Cha-Shan’s 2016 Pavilion Festival featured a CaYaMaVana treasure hunt! A treasure map marked the route. Following clues to advance through various challenges, the visiting participants reached “stops” where they experienced what the region has to offer. There were eight stops altogether: fig jelly, tea, brown sugar, millet gruel, rice pudding, camellia oil, bamboo tenders and coffee, all locally grown and produced. At each stop, a host prepared free treats to entertain the participants. The usually quiet mountain footpaths saw group after group of animated visitors streaming through. The adventure yielded surprises, good cheer and contented smiles, and concluded with many a full stomach and sacks of local specialties. The tribe’s sharing culture was alive and well, one could testify, remembering the taste and enjoyment at all the stops along the way! Having partaken of its generosity, we were ever more intrigued come nightfall by Cha-Shan’s mysterious ceremony—a quest for fire.

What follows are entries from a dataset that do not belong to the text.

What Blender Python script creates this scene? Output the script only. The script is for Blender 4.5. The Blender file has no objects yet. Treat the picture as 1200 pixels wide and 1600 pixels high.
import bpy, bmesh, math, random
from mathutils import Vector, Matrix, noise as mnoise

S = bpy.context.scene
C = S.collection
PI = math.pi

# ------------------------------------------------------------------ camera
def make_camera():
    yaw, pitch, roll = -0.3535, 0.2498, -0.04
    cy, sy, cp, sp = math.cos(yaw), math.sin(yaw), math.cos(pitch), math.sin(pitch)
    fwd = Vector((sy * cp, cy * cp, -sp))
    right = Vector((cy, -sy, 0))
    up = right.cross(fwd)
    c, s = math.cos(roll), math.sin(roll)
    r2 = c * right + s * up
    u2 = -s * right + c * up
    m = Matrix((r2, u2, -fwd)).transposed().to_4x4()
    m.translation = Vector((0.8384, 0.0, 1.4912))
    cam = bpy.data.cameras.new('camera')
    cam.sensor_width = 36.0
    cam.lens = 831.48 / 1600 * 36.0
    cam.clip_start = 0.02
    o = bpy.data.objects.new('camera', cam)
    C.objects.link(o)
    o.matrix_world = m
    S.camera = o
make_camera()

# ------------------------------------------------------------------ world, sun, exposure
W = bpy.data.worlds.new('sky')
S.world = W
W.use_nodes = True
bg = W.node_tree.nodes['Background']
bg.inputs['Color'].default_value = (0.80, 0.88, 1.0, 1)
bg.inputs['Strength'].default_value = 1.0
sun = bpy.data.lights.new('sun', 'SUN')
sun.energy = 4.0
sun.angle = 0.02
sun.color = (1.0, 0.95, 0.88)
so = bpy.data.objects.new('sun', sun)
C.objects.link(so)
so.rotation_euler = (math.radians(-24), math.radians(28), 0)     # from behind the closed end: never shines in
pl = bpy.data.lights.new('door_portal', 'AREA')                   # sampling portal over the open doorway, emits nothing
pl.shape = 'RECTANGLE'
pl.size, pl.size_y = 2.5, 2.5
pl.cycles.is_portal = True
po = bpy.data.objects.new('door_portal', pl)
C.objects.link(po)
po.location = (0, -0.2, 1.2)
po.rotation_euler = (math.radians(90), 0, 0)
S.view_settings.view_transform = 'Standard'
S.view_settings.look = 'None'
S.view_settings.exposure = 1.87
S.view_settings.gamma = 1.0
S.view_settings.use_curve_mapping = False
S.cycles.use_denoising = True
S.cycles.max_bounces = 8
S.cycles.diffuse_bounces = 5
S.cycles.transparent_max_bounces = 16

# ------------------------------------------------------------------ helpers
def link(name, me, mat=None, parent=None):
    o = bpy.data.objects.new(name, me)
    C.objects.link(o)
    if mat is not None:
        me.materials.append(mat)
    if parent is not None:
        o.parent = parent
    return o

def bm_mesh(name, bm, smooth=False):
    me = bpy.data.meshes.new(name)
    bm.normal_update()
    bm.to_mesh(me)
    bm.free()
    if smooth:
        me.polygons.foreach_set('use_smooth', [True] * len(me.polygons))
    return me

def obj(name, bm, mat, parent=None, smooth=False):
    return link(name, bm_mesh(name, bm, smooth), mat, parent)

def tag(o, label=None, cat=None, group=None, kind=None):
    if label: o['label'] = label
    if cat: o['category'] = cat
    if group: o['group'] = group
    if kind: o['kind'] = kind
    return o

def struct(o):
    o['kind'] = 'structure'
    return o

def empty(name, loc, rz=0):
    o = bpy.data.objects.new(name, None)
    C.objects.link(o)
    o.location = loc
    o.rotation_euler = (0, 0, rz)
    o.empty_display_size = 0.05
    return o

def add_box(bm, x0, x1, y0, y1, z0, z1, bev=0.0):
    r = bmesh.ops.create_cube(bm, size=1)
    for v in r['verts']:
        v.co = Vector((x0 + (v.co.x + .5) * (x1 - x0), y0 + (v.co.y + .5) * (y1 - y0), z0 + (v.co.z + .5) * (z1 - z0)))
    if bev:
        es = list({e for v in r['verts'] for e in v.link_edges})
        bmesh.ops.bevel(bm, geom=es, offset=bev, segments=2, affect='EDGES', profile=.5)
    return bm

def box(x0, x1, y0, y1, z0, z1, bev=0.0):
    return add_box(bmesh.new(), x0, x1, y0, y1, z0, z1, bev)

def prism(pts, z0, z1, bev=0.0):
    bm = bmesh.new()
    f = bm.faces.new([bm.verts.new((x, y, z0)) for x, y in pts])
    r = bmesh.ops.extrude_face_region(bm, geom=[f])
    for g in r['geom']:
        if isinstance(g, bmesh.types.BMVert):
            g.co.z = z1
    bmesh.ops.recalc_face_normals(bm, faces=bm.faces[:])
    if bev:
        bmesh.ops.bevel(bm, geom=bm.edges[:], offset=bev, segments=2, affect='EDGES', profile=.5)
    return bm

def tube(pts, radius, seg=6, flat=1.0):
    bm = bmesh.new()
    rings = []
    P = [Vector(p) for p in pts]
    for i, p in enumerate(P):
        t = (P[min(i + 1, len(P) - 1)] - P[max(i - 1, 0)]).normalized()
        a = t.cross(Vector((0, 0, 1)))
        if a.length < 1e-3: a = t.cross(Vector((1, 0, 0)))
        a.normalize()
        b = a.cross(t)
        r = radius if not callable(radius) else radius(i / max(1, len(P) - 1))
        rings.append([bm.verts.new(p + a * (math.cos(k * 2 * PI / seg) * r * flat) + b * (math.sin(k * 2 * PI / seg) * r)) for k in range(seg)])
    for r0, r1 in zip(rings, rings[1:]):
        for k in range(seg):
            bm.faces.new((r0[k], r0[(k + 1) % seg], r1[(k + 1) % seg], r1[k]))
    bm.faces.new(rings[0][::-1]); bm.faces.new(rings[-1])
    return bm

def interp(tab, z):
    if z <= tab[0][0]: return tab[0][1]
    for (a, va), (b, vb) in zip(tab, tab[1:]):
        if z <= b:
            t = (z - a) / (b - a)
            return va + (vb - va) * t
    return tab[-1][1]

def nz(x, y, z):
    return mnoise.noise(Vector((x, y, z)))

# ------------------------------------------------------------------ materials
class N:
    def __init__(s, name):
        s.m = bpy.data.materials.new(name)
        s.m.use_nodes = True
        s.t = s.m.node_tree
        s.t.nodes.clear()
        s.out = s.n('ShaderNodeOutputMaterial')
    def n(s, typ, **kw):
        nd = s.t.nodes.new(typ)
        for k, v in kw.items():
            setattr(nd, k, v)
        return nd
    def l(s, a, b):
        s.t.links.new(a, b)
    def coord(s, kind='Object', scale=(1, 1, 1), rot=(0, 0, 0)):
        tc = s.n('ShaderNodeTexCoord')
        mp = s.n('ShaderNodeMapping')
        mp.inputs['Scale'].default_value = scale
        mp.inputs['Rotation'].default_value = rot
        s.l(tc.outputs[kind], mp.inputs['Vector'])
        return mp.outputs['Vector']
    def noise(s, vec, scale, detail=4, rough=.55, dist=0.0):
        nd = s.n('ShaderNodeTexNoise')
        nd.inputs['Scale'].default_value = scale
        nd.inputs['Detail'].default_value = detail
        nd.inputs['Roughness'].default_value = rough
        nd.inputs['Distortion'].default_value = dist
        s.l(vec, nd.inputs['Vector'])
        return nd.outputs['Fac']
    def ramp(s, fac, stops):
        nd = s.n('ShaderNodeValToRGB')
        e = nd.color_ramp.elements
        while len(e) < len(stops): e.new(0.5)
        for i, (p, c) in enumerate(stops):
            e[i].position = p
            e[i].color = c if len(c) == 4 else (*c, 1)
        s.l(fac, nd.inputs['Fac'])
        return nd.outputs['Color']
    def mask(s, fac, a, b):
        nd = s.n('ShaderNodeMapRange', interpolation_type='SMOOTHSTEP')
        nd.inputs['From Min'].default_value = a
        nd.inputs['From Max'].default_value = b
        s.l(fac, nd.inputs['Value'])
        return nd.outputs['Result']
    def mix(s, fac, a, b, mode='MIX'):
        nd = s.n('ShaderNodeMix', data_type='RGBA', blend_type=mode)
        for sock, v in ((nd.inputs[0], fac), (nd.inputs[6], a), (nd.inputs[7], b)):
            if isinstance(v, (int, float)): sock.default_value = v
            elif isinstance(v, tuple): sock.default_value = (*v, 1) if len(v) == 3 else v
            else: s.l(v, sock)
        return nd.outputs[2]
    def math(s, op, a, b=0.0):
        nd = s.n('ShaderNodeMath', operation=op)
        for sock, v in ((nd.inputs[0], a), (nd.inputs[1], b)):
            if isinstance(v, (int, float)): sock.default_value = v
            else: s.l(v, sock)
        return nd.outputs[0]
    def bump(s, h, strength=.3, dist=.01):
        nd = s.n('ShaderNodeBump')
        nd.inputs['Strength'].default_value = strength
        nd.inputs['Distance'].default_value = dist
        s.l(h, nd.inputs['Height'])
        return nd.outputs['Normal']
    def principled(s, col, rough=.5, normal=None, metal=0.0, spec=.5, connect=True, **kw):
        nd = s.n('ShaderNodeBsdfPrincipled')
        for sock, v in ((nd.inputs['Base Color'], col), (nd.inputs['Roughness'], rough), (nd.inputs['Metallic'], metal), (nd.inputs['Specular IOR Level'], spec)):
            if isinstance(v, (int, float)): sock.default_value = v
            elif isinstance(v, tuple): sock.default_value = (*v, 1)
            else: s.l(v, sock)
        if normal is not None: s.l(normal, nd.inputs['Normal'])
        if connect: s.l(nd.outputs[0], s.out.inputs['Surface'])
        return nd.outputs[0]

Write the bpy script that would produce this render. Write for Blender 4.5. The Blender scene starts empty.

The fire ceremony originated from tribal legends about the Great Flood. As legends tell it, the earth fell into utter darkness after the Flood extinguished every fire. All the animals were summoned together to select a brave adventurer who could journey to the Creator on a mission to retrieve fire. The first volunteer was a black bulbul songbird. He did not succeed, alas, and his formerly resplendent plumage did not survive the journey either. His feathers were singed and scorched and his beak and feet were burnt to a ruby red, and that’s the reason black bulbuls now look the way they do. In the end it was a lowly house sparrow who accomplished the mission, thanks to her stunning speed. The sparrow’s truncated beak was a casualty from carrying the fiery cargo. As an agreed-upon reward, generation after generation of sparrows have been welcome to feed on humans’ millet crops and to this day they can be seen darting and swooping over the cultivated fields.


Still in pitch blackness we continued along the path listening to the unfolding stories of a mythical past. Finally reaching the “water-and-fire spring,” the group stood in a semicircle. The chieftain was the first to light his kindling, and with it he went around and lit the bundles of bamboo cuttings we each held. One, then two, then three… a heart-warming glow swelled as more flames were ignited and gradually dispelled the feeling of loneliness and dread that hovered around the edges of dark night. With burning torches along the entire column, we retraced our steps while pondering our common roots in renewed camaraderie. On the way back, each of us fussed over the precious flame to make sure it did not go out! One participant wondered aloud that modern electricity had made it all too easy. This evening was a welcome experience. It helped appreciate bygone hardships and the amount of communal effort it took to procure fire, to stay alive. At the same time we gained a deeper understanding of the native Taiwanese people and their reverence for Nature.


Finally, light returned to the Flood-darkened earth! Under our watchful eyes, the precious fire was brought back to the village where everyone welcomed us with open arms. In high spirits they then formed a circle to dance in a ritual of gratitude.